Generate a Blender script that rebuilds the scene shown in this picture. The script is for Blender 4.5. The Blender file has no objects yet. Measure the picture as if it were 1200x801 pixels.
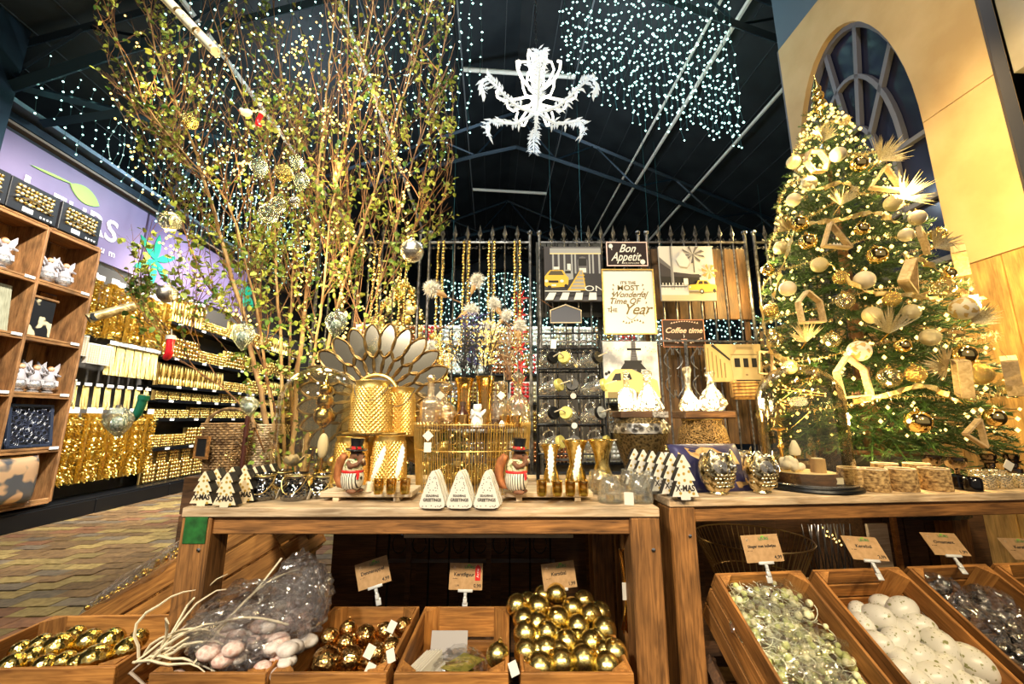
import bpy, bmesh, math, random
from mathutils import Vector, Matrix, Euler
PI = math.pi
R = math.radians
random.seed(7)
sc = bpy.context.scene
col = sc.collection

# ---------------------------------------------------------------- camera
FPX = 475.0; PITCH = R(10.7); CAMH = 1.2; HALL = R(2.96)
cd = bpy.data.cameras.new('camera'); cam = bpy.data.objects.new('camera', cd); col.objects.link(cam)
cd.sensor_width = 36; cd.lens = FPX / 1200 * 36; cd.clip_start = 0.02; cd.clip_end = 200
cam.location = (0, 0, CAMH); cam.rotation_euler = (PI / 2 + PITCH, 0, 0)
sc.camera = cam

# ---------------------------------------------------------------- world, exposure
w = bpy.data.worlds.new('world'); sc.world = w; w.use_nodes = True
w.node_tree.nodes['Background'].inputs[0].default_value = (1.0, 0.9, 0.78, 1)
w.node_tree.nodes['Background'].inputs[1].default_value = 0.2
sc.view_settings.view_transform = 'Standard'; sc.view_settings.look = 'None'
sc.view_settings.exposure = 0.45; sc.view_settings.gamma = 1
try:
    sc.cycles.sample_clamp_indirect = 4.0; sc.cycles.sample_clamp_direct = 0
    sc.cycles.max_bounces = 7; sc.cycles.transparent_max_bounces = 24
    sc.cycles.caustics_reflective = False; sc.cycles.caustics_refractive = False
except Exception: pass

def spot(name, loc, target, power, colour, angle=70, size=0.12, blend=0.6):
    l = bpy.data.lights.new(name, 'SPOT'); l.energy = power; l.color = colour
    l.spot_size = R(angle); l.spot_blend = blend; l.shadow_soft_size = size
    o = bpy.data.objects.new(name, l); col.objects.link(o); o.location = loc
    o.rotation_euler = (Vector(target) - Vector(loc)).to_track_quat('-Z', 'Y').to_euler()
    return o
def point(name, loc, power, colour, size=0.05):
    l = bpy.data.lights.new(name, 'POINT'); l.energy = power; l.color = colour; l.shadow_soft_size = size
    o = bpy.data.objects.new(name, l); col.objects.link(o); o.location = loc; return o
WARM = (1.0, 0.78, 0.46); NEUT = (1.0, 0.92, 0.78); COOL = (0.7, 0.85, 1.0)
# ceiling spots over the aisle in front of the tables
spot('track_spot', (-1.5, -1.5, 3.2), (-0.65, 1.5, 0.85), 360, NEUT, 50, 0.16)
spot('track_spot', (0.2, -1.6, 3.3), (0.1, 1.5, 0.8), 300, WARM, 50, 0.16)
spot('track_spot', (1.6, -1.5, 3.2), (1.1, 1.5, 0.8), 270, WARM, 50, 0.16)
spot('track_spot', (-0.6, 0.0, 4.6), (-1.0, 2.6, 2.6), 480, (1, .95, .7), 75)
spot('track_spot', (0.6, 0.6, 4.4), (2.0, 2.5, 2.0), 200, WARM, 60)
spot('track_spot', (0.2, 0.4, 4.5), (0.3, 2.6, 1.6), 95, NEUT, 60)
# aisle on the left, the long shelf wall and its sign
spot('aisle_spot', (-2.8, 2.6, 5.0), (-5.2, 5.2, 1.6), 1350, NEUT, 80)
spot('aisle_spot', (-3.0, 6.0, 5.2), (-5.3, 8.0, 1.5), 2300, NEUT, 90)
spot('aisle_spot', (-3.2, 3.2, 4.8), (-3.2, 4.3, 0), 420, NEUT, 80)
spot('sign_spot', (-4.2, 6.3, 4.9), (-5.6, 5.9, 4.0), 90, COOL, 110)
# facade wall wash
spot('facade_spot', (1.9, 1.2, 4.9), (2.97, 2.3, 4.0), 55, NEUT, 100)
spot('facade_spot', (2.2, 1.5, 3.6), (3.15, 2.1, 2.0), 42, (1, .66, .28), 95)
# back of the hall
point('roof_fill', (0.8, 5.6, 5.3), 130, COOL, 0.2)  # unseen lights added under the roof to brighten the white tubes
point('roof_fill', (-2.6, 6.2, 5.2), 70, COOL, 0.2)
spot('hall_lamp', (-1.5, 9.0, 5.6), (-1.5, 9.5, 0), 300, COOL, 110, 0.3)
spot('hall_lamp', (2.5, 10.0, 5.6), (2.5, 10.5, 0), 300, COOL, 110, 0.3)
spot('hall_spot', (0.0, 5.2, 4.8), (0.2, 8.5, 2.0), 900, NEUT, 90)

# ---------------------------------------------------------------- geometry of the place
def ray(px, py):
    v = 400.5 - py
    return Vector((px - 600, FPX * math.cos(PITCH) - v * math.sin(PITCH), FPX * math.sin(PITCH) + v * math.cos(PITCH)))
def at(px, py, Y):
    r = ray(px, py); t = Y / r.y; return Vector((r.x * t, Y, CAMH + r.z * t))
def on(px, py, z):
    r = ray(px, py); t = (z - CAMH) / r.z; return Vector((r.x * t, r.y * t, z))
CA, SA = math.cos(HALL), math.sin(HALL)
def hall(u, w_, z): return Vector((u * CA - w_ * SA, u * SA + w_ * CA, z))
HM = Matrix.Rotation(HALL, 4, 'Z')
def hinv(p): return (p[0] * CA + p[1] * SA, -p[0] * SA + p[1] * CA, p[2])
def atu(px, py, U):
    r = ray(px, py); u = r.x * CA + r.y * SA; w_ = -r.x * SA + r.y * CA; t = U / u
    return (w_ * t, CAMH + r.z * t)
def proj(p):
    d = Vector(p) - Vector((0, 0, CAMH)); c, s = math.cos(PITCH), math.sin(PITCH)
    fy = d.y * c + d.z * s; fz = -d.y * s + d.z * c
    if fy <= 0.01: return (-999, -999)
    return (600 + FPX * d.x / fy, 400.5 - FPX * fz / fy)
def roofz(u): return 8.0 - 0.43 * abs(u - 0.45)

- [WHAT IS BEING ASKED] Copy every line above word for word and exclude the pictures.

- [THE REPLY]
Generate a Blender script that rebuilds the scene shown in this picture. The script is for Blender 4.5. The Blender file has no objects yet. Measure the picture as if it were 1200x801 pixels.
import bpy, bmesh, math, random
from mathutils import Vector, Matrix, Euler
PI = math.pi
R = math.radians
random.seed(7)
sc = bpy.context.scene
col = sc.collection

# ---------------------------------------------------------------- camera
FPX = 475.0; PITCH = R(10.7); CAMH = 1.2; HALL = R(2.96)
cd = bpy.data.cameras.new('camera'); cam = bpy.data.objects.new('camera', cd); col.objects.link(cam)
cd.sensor_width = 36; cd.lens = FPX / 1200 * 36; cd.clip_start = 0.02; cd.clip_end = 200
cam.location = (0, 0, CAMH); cam.rotation_euler = (PI / 2 + PITCH, 0, 0)
sc.camera = cam

# ---------------------------------------------------------------- world, exposure
w = bpy.data.worlds.new('world'); sc.world = w; w.use_nodes = True
w.node_tree.nodes['Background'].inputs[0].default_value = (1.0, 0.9, 0.78, 1)
w.node_tree.nodes['Background'].inputs[1].default_value = 0.2
sc.view_settings.view_transform = 'Standard'; sc.view_settings.look = 'None'
sc.view_settings.exposure = 0.45; sc.view_settings.gamma = 1
try:
    sc.cycles.sample_clamp_indirect = 4.0; sc.cycles.sample_clamp_direct = 0
    sc.cycles.max_bounces = 7; sc.cycles.transparent_max_bounces = 24
    sc.cycles.caustics_reflective = False; sc.cycles.caustics_refractive = False
except Exception: pass

def spot(name, loc, target, power, colour, angle=70, size=0.12, blend=0.6):
    l = bpy.data.lights.new(name, 'SPOT'); l.energy = power; l.color = colour
    l.spot_size = R(angle); l.spot_blend = blend; l.shadow_soft_size = size
    o = bpy.data.objects.new(name, l); col.objects.link(o); o.location = loc
    o.rotation_euler = (Vector(target) - Vector(loc)).to_track_quat('-Z', 'Y').to_euler()
    return o
def point(name, loc, power, colour, size=0.05):
    l = bpy.data.lights.new(name, 'POINT'); l.energy = power; l.color = colour; l.shadow_soft_size = size
    o = bpy.data.objects.new(name, l); col.objects.link(o); o.location = loc; return o
WARM = (1.0, 0.78, 0.46); NEUT = (1.0, 0.92, 0.78); COOL = (0.7, 0.85, 1.0)
# ceiling spots over the aisle in front of the tables
spot('track_spot', (-1.5, -1.5, 3.2), (-0.65, 1.5, 0.85), 360, NEUT, 50, 0.16)
spot('track_spot', (0.2, -1.6, 3.3), (0.1, 1.5, 0.8), 300, WARM, 50, 0.16)
spot('track_spot', (1.6, -1.5, 3.2), (1.1, 1.5, 0.8), 270, WARM, 50, 0.16)
spot('track_spot', (-0.6, 0.0, 4.6), (-1.0, 2.6, 2.6), 480, (1, .95, .7), 75)
spot('track_spot', (0.6, 0.6, 4.4), (2.0, 2.5, 2.0), 200, WARM, 60)
spot('track_spot', (0.2, 0.4, 4.5), (0.3, 2.6, 1.6), 95, NEUT, 60)
# aisle on the left, the long shelf wall and its sign
spot('aisle_spot', (-2.8, 2.6, 5.0), (-5.2, 5.2, 1.6), 1350, NEUT, 80)
spot('aisle_spot', (-3.0, 6.0, 5.2), (-5.3, 8.0, 1.5), 2300, NEUT, 90)
spot('aisle_spot', (-3.2, 3.2, 4.8), (-3.2, 4.3, 0), 420, NEUT, 80)
spot('sign_spot', (-4.2, 6.3, 4.9), (-5.6, 5.9, 4.0), 90, COOL, 110)
# facade wall wash
spot('facade_spot', (1.9, 1.2, 4.9), (2.97, 2.3, 4.0), 55, NEUT, 100)
spot('facade_spot', (2.2, 1.5, 3.6), (3.15, 2.1, 2.0), 42, (1, .66, .28), 95)
# back of the hall
point('roof_fill', (0.8, 5.6, 5.3), 130, COOL, 0.2)  # unseen lights added under the roof to brighten the white tubes
point('roof_fill', (-2.6, 6.2, 5.2), 70, COOL, 0.2)
spot('hall_lamp', (-1.5, 9.0, 5.6), (-1.5, 9.5, 0), 300, COOL, 110, 0.3)
spot('hall_lamp', (2.5, 10.0, 5.6), (2.5, 10.5, 0), 300, COOL, 110, 0.3)
spot('hall_spot', (0.0, 5.2, 4.8), (0.2, 8.5, 2.0), 900, NEUT, 90)

# ---------------------------------------------------------------- geometry of the place
def ray(px, py):
    v = 400.5 - py
    return Vector((px - 600, FPX * math.cos(PITCH) - v * math.sin(PITCH), FPX * math.sin(PITCH) + v * math.cos(PITCH)))
def at(px, py, Y):
    r = ray(px, py); t = Y / r.y; return Vector((r.x * t, Y, CAMH + r.z * t))
def on(px, py, z):
    r = ray(px, py); t = (z - CAMH) / r.z; return Vector((r.x * t, r.y * t, z))
CA, SA = math.cos(HALL), math.sin(HALL)
def hall(u, w_, z): return Vector((u * CA - w_ * SA, u * SA + w_ * CA, z))
HM = Matrix.Rotation(HALL, 4, 'Z')
def hinv(p): return (p[0] * CA + p[1] * SA, -p[0] * SA + p[1] * CA, p[2])
def atu(px, py, U):
    r = ray(px, py); u = r.x * CA + r.y * SA; w_ = -r.x * SA + r.y * CA; t = U / u
    return (w_ * t, CAMH + r.z * t)
def proj(p):
    d = Vector(p) - Vector((0, 0, CAMH)); c, s = math.cos(PITCH), math.sin(PITCH)
    fy = d.y * c + d.z * s; fz = -d.y * s + d.z * c
    if fy <= 0.01: return (-999, -999)
    return (600 + FPX * d.x / fy, 400.5 - FPX * fz / fy)
def roofz(u): return 8.0 - 0.43 * abs(u - 0.45)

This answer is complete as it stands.